Sun, August 10, 12:00 to 1:30pm, East Tower, Hyatt Regency Chicago, Floor: Concourse Level/Bronze, Randolph 1A

Abstract

From late-2011 to early-2024, I interviewed 165 LGBTQ+ people and their allies in Hollywood and elite sports for a book about the connection between pop culture and LGBTQ+ social change. I spoke with these participants about the ways that they think about and do their work and the ways that they conceptualize the connection between their athletic or artistic work and their political commitments (or lack thereof). I spoke with a wide range of culture workers, including Super Bowl and Olympic champions; Academy Award, Emmy, and Tony Award nominees and winners; and many who are involved with some of the most iconic and groundbreaking television shows, films, and theater productions with respect to LGBTQ+ content, as well as those who will go into history books as forerunners and activists. This paper is a methodological reflection on this work, drawing on the work of anthropologist Sherry B. Ortner, whose ethnographic study of the independent film industry in the U.S. also prompted her helpful methodological reflections on Hollywood access.

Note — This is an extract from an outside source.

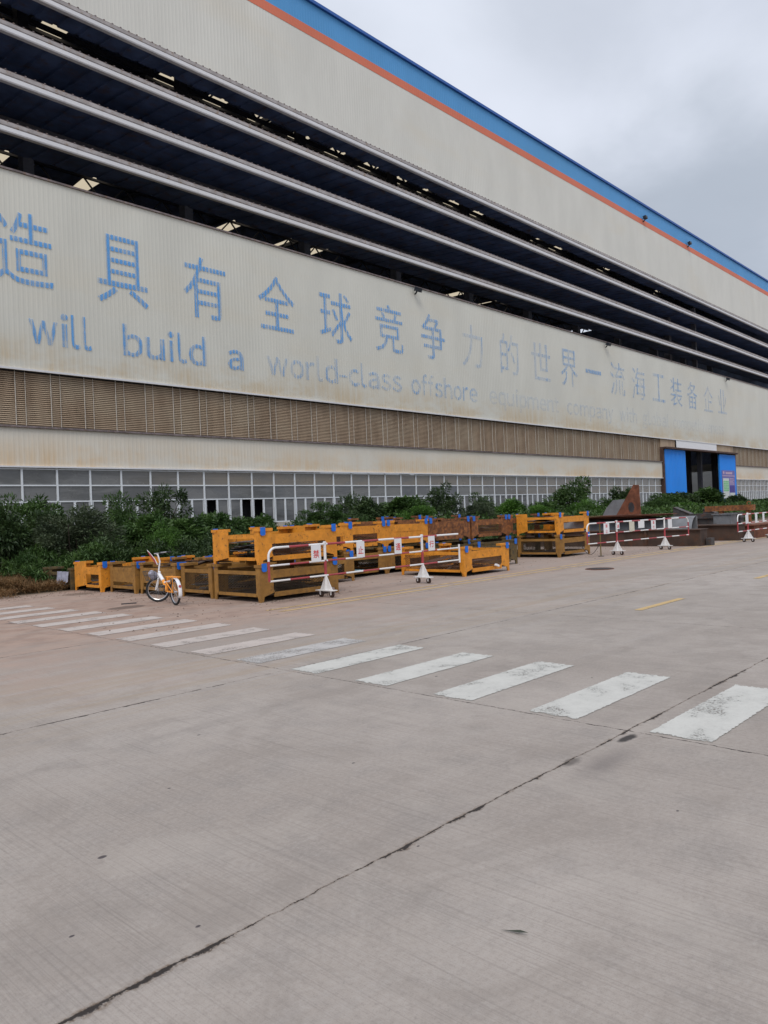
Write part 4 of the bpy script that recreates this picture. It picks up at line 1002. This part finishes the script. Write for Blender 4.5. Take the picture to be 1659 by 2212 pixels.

Ortner wrote that the dearth of academic studies of Hollywood can be attributed to access challenges in this relatively closed community: “[I]n the case of Hollywood, the problem of ‘access’ seems to be particularly acute and has bedeviled most outsiders.” Ortner argues, though, that interviewing Hollywood creatives is a form of “studying sideways” for academics, and this can be to our benefit: we often draw on a shared educational and class privilege and status that can help with access and rapport-building. Sharing methodological choices, reasoning, and stories from my study, I hope to contribute to a broader conversation about qualitative interviewing and qualitative data collection, and then with a focus on difficult-to-access industries like Hollywood and elite sports.